Japan Junior Mathematical Olympiad

Let us call a palindromic number a p.d.number. We count p.d.numbers less than $2012$ by classifying them according to the number of digits.

A 4-digit number is a p.d.number if and only if its thousand's digit and one's digit coincide and also its hundred's digit and ten's digit coincide. Therefore, $2002$ is the only p.d.number with its thousand's digit equal to $2$ (and less than $2012$). For a 4-digit number with its thousand's digit $1$ to be a p.d.number, its hundred's digit can be any of the numbers between $0$ and $9$ ($0$ and $9$ inclusive), and therefore there are $10$ such numbers. Thus there are $11$ p.d.numbers with $4$ digits less than $2012$.
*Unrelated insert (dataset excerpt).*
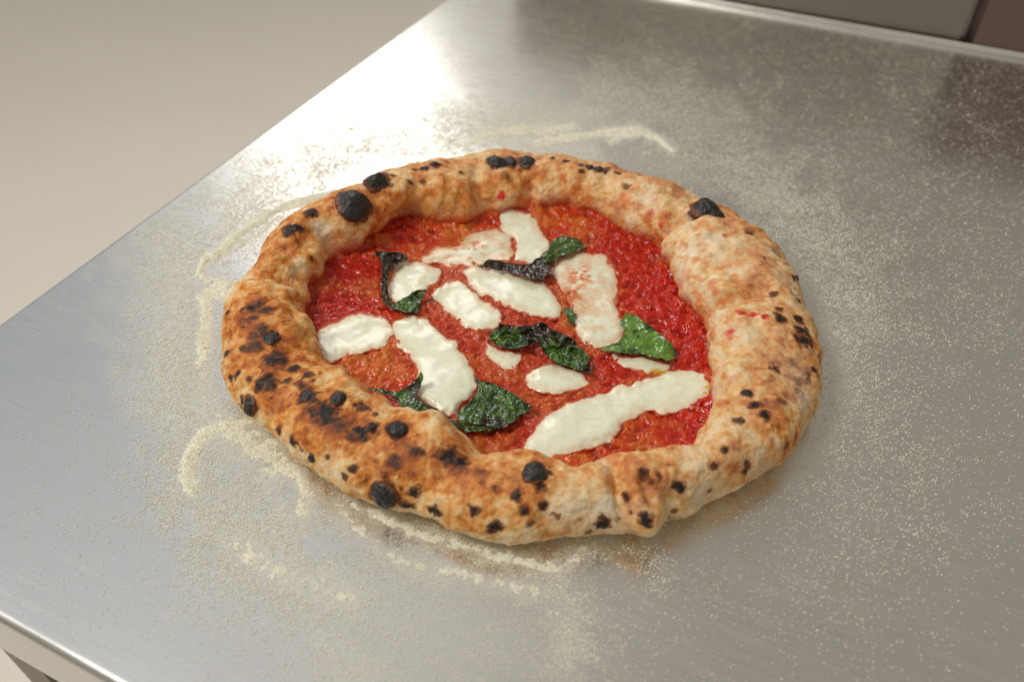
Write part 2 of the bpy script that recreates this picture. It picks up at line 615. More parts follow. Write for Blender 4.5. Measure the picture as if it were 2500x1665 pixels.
# ------------------------------------------------------------------ pizza crust
C0 = np.array([0.0, 0.011])
RO = [1602, 1615, 1628, 1628, 1598, 1563, 1538, 1551, 1544, 1511, 1492, 1472, 1451, 1464, 1499, 1493, 1488, 1477, 1473, 1464, 1427, 1405, 1427, 1447, 1465, 1477, 1507, 1531, 1537, 1562, 1561, 1547, 1533, 1522, 1511, 1479, 1444, 1414, 1399, 1391, 1387, 1389, 1389, 1396, 1425, 1440, 1445, 1442, 1460, 1499, 1514, 1530, 1551, 1590, 1624, 1635, 1639, 1626, 1612, 1601]
RI = [1025, 1004, 994, 998, 1028, 1061, 1079, 1077, 1066, 1071, 1094, 1101, 1105, 1077, 1008, 1020, 1005, 956, 910, 951, 1064, 1137, 1108, 1094, 1112, 1168, 1191, 1183, 1183, 1175, 1163, 1124, 1079, 1056, 1040, 1013, 995, 989, 987, 976, 946, 906, 914, 1002, 1058, 1087, 1079, 1136, 1176, 1182, 1245, 1296, 1291, 1259, 1209, 1168, 1121, 1066, 1049, 1042]
HK = [(0, .033), (30, .033), (60, .030), (90, .032), (120, .034), (150, .034), (180, .032), (210, .030), (240, .029), (270, .028), (300, .027), (330, .030), (360, .033)]


def percub(tab, th):
    n = len(tab); t = (th / (2 * np.pi) * n) % n
    i = np.floor(t).astype(int); f = t - i
    p = np.array(tab, float)
    a, b, c, d = p[(i - 1) % n], p[i % n], p[(i + 1) % n], p[(i + 2) % n]
    return ((-a + 3 * b - 3 * c + d) / 6 * f ** 3 + (a - 2 * b + c) / 2 * f ** 2 + (c - a) / 2 * f + (a + 4 * b + c) / 6) * 1e-4


def Rout(th): return percub(RO, th)
def Rinn(th): return percub(RI, th)
def Hh(th): return np.interp(np.degrees(th) % 360, [k[0] for k in HK], [k[1] for k in HK])


def zmac(x, y):
    """smooth height of the dough base and sauce inside the rim"""
    dx, dy = x - C0[0], y - C0[1]
    th = np.arctan2(dy, dx); r = np.hypot(dx, dy)
    q = r / Rinn(th)
    P = np.stack([x, y, x * 0], -1)
    return .0075 + .0012 * fbm(P, .035, 2, 90) + .0030 * sstep(.86, 1.12, q)


pizza = empty('pizza', (C0[0], C0[1], 0))
tag(pizza, 'round margherita pizza with a puffed charred crust on a steel table', 'pizza')
bpy.context.view_layer.update()

NT, NP = 1900, 230
th = np.linspace(0, 2 * np.pi, NT, endpoint=False)[:, None]
ph = np.linspace(0, 2 * np.pi, NP, endpoint=False)[None, :]
ro, ri, hh = Rout(th), Rinn(th), Hh(th)
Rc, A = (ro + ri) / 2, (ro - ri) / 2
cr, sr = np.cos(ph), np.sin(ph)
rr = Rc + A * cr
zz = .45 * hh + .55 * hh * sr
nr, nz = cr / A, sr / (.55 * hh)
nl = np.hypot(nr, nz); nr, nz = nr / nl, nz / nl
CP = np.stack([C0[0] + rr * np.cos(th), C0[1] + rr * np.sin(th), zz + 0 * th], -1)
CN = np.stack([nr * np.cos(th), nr * np.sin(th), nz + 0 * th], -1)

uv0, w0 = proj(CP)


def pick(px, py, P=None, uv=None, w=None):
    """frontmost crust point seen at photo pixel"""
    P = CP if P is None else P; uv = uv0 if uv is None else uv; w = w0 if w is None else w
    d = np.hypot(uv[..., 0] - px, uv[..., 1] - py)
    rad = max(5.0, d.min() + 3)
    m = d < rad
    idx = np.nonzero(m)
    k = np.argmin(w[idx])
    return P[idx[0][k], idx[1][k]], CN[idx[0][k], idx[1][k]]


# bulges (+) and creases (-): list of pixels, radius mm, height mm
SHAPE = [([(1240, 440), (1240, 480)], 9, 3.2), ([(1300, 430), (1300, 500)], 5, -2.6), ([(1165, 420), (1180, 500)], 7, -2.2),
         ([(1080, 450)], 14, 2.2), ([(960, 480)], 13, 1.6), ([(1400, 450)], 13, 1.4), ([(1560, 490)], 14, 2.2),
         ([(1690, 520), (1650, 540), (1615, 570)], 5, -2.6), ([(1480, 440), (1470, 500)], 7, -1.2),
         ([(1700, 620)], 17, 2.2), ([(1860, 700), (1800, 720), (1740, 740), (1715, 765)], 5, -2.4), ([(1790, 830)], 18, 1.6),
         ([(1730, 900), (1760, 960)], 8, -1.2), ([(1790, 1000)], 16, 1.0),
         ([(610, 660), (670, 660), (730, 690)], 6, -1.6), ([(700, 610)], 12, 1.5), ([(745, 700)], 8, 2.0), ([(780, 560), (810, 600)], 6, -1.5),
         ([(640, 800)], 16, 1.0), ([(870, 540)], 14, 1.6), ([(900, 590)], 7, -1.5),
         ([(1120, 1040), (1180, 1080)], 7, -1.6), ([(1060, 1060)], 12, 2.0), ([(1380, 1120)], 10, -1.0),
         ([(1500, 1130), (1510, 1180), (1525, 1240)], 4, -2.2), ([(1575, 1255)], 7, 3.2), ([(1545, 1230), (1570, 1275)], 5, 1.6),
         ([(1570, 1170), (1585, 1220)], 3, -1.6), ([(1640, 1220), (1640, 1270)], 5, -1.6), ([(1560, 1140)], 9, 1.6),
         ([(1450, 1240)], 9, -1.0), ([(850, 1080)], 16, .8), ([(1180, 1200)], 18, .8)]
disp = np.zeros(rr.shape)
for pl, rad, hgt in SHAPE:
    pts = []
    for k in range(len(pl)):
        pts.append(pick(*pl[k])[0])
        if k + 1 < len(pl):
            for t in np.arange(.1, 1, .1):
                pts.append(pick(pl[k][0] * (1 - t) + pl[k + 1][0] * t, pl[k][1] * (1 - t) + pl[k + 1][1] * t)[0])
    dm = np.full(rr.shape, 1e9)
    for q in pts: dm = np.minimum(dm, ((CP - q) ** 2).sum(-1))
    disp += (2.2 if hgt < 0 else 1.6) * hgt * 1e-3 * np.exp(-dm / ((rad if hgt > 0 else rad * .8) * 1e-3) ** 2)
low = sstep(.0, .010, CP[..., 2])
bil = np.clip(1 - 1.5 * worley(CP + .004 * fbm(CP, .02, 2, 14)[..., None], .040, 11) ** 2, -.6, 1)
bil2 = np.clip(1 - 1.5 * worley(CP + .002 * fbm(CP, .01, 2, 15)[..., None], .015, 12) ** 2, -.6, 1)
disp += low * (.0042 * (bil - .35) + .0009 * (bil2 - .3) + .0010 * fbm(CP, .022, 3, 3) + .0005 * fbm(CP, .007, 3, 5) + .00025 * fbm(CP, .0022, 3, 8))
disp += low * .0026 * fbm(CP, .018, 2, 44) * sstep(0, -.7, cr + 0 * th)
# small blisters all over the dough
bl = sstep(.5, .15, worley(CP, .009, 21)) * sstep(.1, .7, fbm(CP, .03, 2, 77))
disp += low * .0009 * bl
CP = CP + CN * disp[..., None]
CP[..., 2] = np.maximum(CP[..., 2], .0006 + 0 * CP[..., 2])
uv1, w1 = proj(CP)

# colour of the dough
f1, f2, f3 = fbm(CP, .020, 4, 31), fbm(CP, .006, 4, 33), fbm(CP, .0022, 3, 35)
top = np.clip(CN[..., 2], -1, 1)
outer = np.clip(cr + 0 * th, -1, 1)
f4 = fbm(CP, .0011, 2, 36)
toast = .25 + .20 * f1 + .26 * f2 + .13 * f3 + .03 * f4 + .12 * top + .10 * bil2


def splat(px, py, rpx, aspect=None):
    q, nn = pick(px, py, CP, uv1, w1)
    scale = ((q - CAM) @ FW) / FPX
    return np.sqrt(((CP - q) ** 2).sum(-1)) / (rpx * scale)


BROWN = [(625, 755, 62, .42), (660, 850, 80, .40), (700, 930, 75, .42), (790, 1010, 75, .48), (880, 1060, 70, .48), (960, 1110, 75, .48), (1060, 1130, 80, .36),
         (1180, 1170, 80, .34), (1290, 1200, 70, .32), (1060, 1200, 70, .22), (690, 590, 45, .28), (870, 470, 55, .22), (1050, 430, 60, .12), (1240, 410, 45, .12),
         (1400, 410, 70, .12), (1870, 690, 45, .20), (1910, 760, 45, .22), (1860, 930, 70, .26), (1840, 1000, 55, .22), (1880, 860, 40, .14),
         (1560, 1170, 38, .16), (1570, 1262, 26, .30), (1530, 1210, 20, .3), (1450, 1150, 50, .18), (1800, 1110, 50, .08), (1230, 440, 30, .15)]
for x, y, r, s in BROWN:
    toast += .55 * s * np.exp(-splat(x, y, r) ** 2)
PALE = [(1700, 620, 70, .30), (1780, 800, 60, .26), (1560, 500, 50, .24), (1380, 450, 40, .10), (1390, 1230, 55, .42), (1480, 1240, 35, .55), (1600, 1270, 30, .1),
        (780, 555, 22, .5), (740, 650, 22, .3), (610, 1020, 40, .35), (700, 1110, 36, .25), (820, 1160, 45, .25), (930, 1110, 26, .2), (1690, 1190, 70, .18), (1740, 950, 45, .26),
        (1160, 430, 26, .2), (620, 940, 24, .25), (1800, 900, 26, .12), (585, 830, 26, .12), (1240, 1290, 90, .3), (1050, 1230, 60, .22), (1780, 1060, 60, .18)]
toast -= .17 * (.5 + .5 * np.cos(th - .1)) * sstep(.6, -.5, cr + 0 * th)
for x, y, r, s in PALE:
    toast -= s * np.exp(-splat(x, y, r) ** 2)
toast -= .22 * sstep(.016, .004, CP[..., 2]) * (outer > 0)
SPOT = [(638, 798, 14, .9), (679, 874, 23, 1.1), (750, 962, 20, 1.2), (791, 1005, 27, 1.2), (882, 1050, 19, 1.2), (906, 1044, 15, 1.2), (860, 1060, 12, .8), (1011, 1098, 15, .85), (1028, 1101, 8, .7),
        (1095, 1110, 22, 1.0), (1122, 1122, 18, 1.0), (961, 1128, 14, .8), (955, 1112, 9, .6), (1014, 1207, 13, 1.0), (996, 1239, 13, 1.1), (1057, 1250, 13, 1.1), (1152, 1248, 13, 1.1),
        (1211, 1291, 14, 1.1), (1259, 1209, 11, 1.1), (1263, 1192, 7, .8), (1282, 1248, 10, .9), (636, 932, 15, 1.1), (662, 926, 16, 1.1), (652, 940, 11, .9), (700, 925, 9, .9), (735, 935, 12, .9),
        (577, 914, 9, 1.1), (607, 923, 9, .8), (718, 896, 12, 1.0), (750, 912, 11, .9), (768, 925, 8, .8), (618, 841, 18, .85), (597, 846, 10, .7), (626, 818, 14, .8), (617, 746, 16, .9), (651, 752, 14, .8), (634, 737, 10, .8),
        (620, 772, 12, .7), (590, 750, 7, .8), (882, 991, 15, 1.0), (868, 985, 8, .9), (918, 1009, 8, .8), (835, 1035, 14, .8), (815, 1022, 16, .8), (773, 1018, 12, .7), (709, 1082, 12, 1.2), (677, 1050, 9, 1.1),
        (857, 1141, 10, 1.1), (838, 1163, 9, .7), (796, 1117, 6, .7), (1961, 806, 17, 1.1), (1966, 830, 17, 1.1), (1953, 775, 10, 1.0), (1907, 773, 13, 1.0), (1905, 750, 10, .8), (1886, 715, 8, .7),
        (1895, 899, 10, 1.0), (1880, 892, 6, .8), (1821, 957, 11, 1.1), (1846, 988, 11, 1.0), (1869, 1007, 12, 1.0), (1801, 1022, 11, .95), (1770, 1092, 9, .9), (1828, 1140, 11, .8), (1820, 1155, 10, .9), (1748, 1136, 9, .7),
        (1907, 973, 14, .5), (1572, 1157, 13, .85), (1660, 1190, 14, 1.1), (1652, 1196, 8, 1.0), (1476, 1282, 16, 1.2), (1525, 1211, 10, .9), (1570, 1272, 14, 1.2), (1536, 1251, 5, .9), (1317, 1179, 10, .9),
        (1281, 1249, 9, 1.0), (1330, 1237, 11, .9), (1299, 1282, 10, .7), (1422, 416, 7, .8), (1525, 455, 9, .6), (1830, 564, 9, .8), (710, 558, 14, 1.2), (725, 552, 11, 1.2), (700, 565, 9, 1.0), (758, 514, 12, 1.1), (1004, 440, 6, .8),
        (1033, 442, 7, .8), (1128, 418, 6, .8), (1242, 425, 12, .35), (840, 520, 7, .7), (766, 632, 6, .9), (1380, 389, 7, 1.), (1416, 398, 7, 1.), (1438, 402, 8, 1.1), (1456, 407, 9, 1.1), (1478, 411, 8, 1.1), (1507, 419, 6, 1.), (1348, 382, 6, .9),
        (1065, 400, 11, 1.1), (1037, 404, 9, 1.1), (1015, 410, 6, .9), (960, 425, 8, .8), (551, 857, 8, 1.2), (552, 760, 6, 1.1), (561, 919, 7, 1.1), (586, 980, 10, 1.1), (1296, 1160, 14, .7), (1340, 1150, 11, .7), (1990, 900, 6, 1), (1954, 730, 6, 1), (1940, 672, 8, 1)]
char = np.zeros(rr.shape)
jit = .50 * fbm(CP, .0045, 3, 51) + .30 * f3 + .15 * f4
for x, y, r, s in SPOT:
    q = splat(x, y, r * 1.15)
    char = np.maximum(char, s * (1 - sstep(.10, 1.75, q + jit)))
BLH = [(868, 489, 38), (920, 432, 28), (1213, 388, 21), (1245, 388, 17), (1285, 388, 19), (1722, 500, 34), (661, 816, 19), (607, 988, 21), (828, 963, 18), (973, 1039, 24), (939, 1200, 32), (1308, 1140, 27)]
for x, y, r in BLH:
    char = np.maximum(char, .62 * (1 - sstep(.75, 1.55, splat(x, y + r * .2, r) + .5 * jit)))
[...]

A 3-digit number is a p.d.number if and only if its hundred's digit and one's digit coincide. Hundred's digit of a 3-digit number can be any number between $1$ and $9$ ($1$ and $9$ inclusive), and ten's digit of a 3-digit p.d.number can be any of the $10$ numbers lying in between $0$ and $9$. Therefore, there are $9\times 10=90$ p.d.numbers with $3$ digits.

A 2-digit number is a p.d.number if and only if its ten's digit and one's digit coincide. Since the ten's digit of a 2-digit number can take any number lying in between $1$ and $9$, there are $9$ p.d.numbers with $2$ digits.

Any 1-digit non-zero number is a p.d.number, so there are $9$ such numbers.

Thus the answer we seek is $11+90+9+9=119$.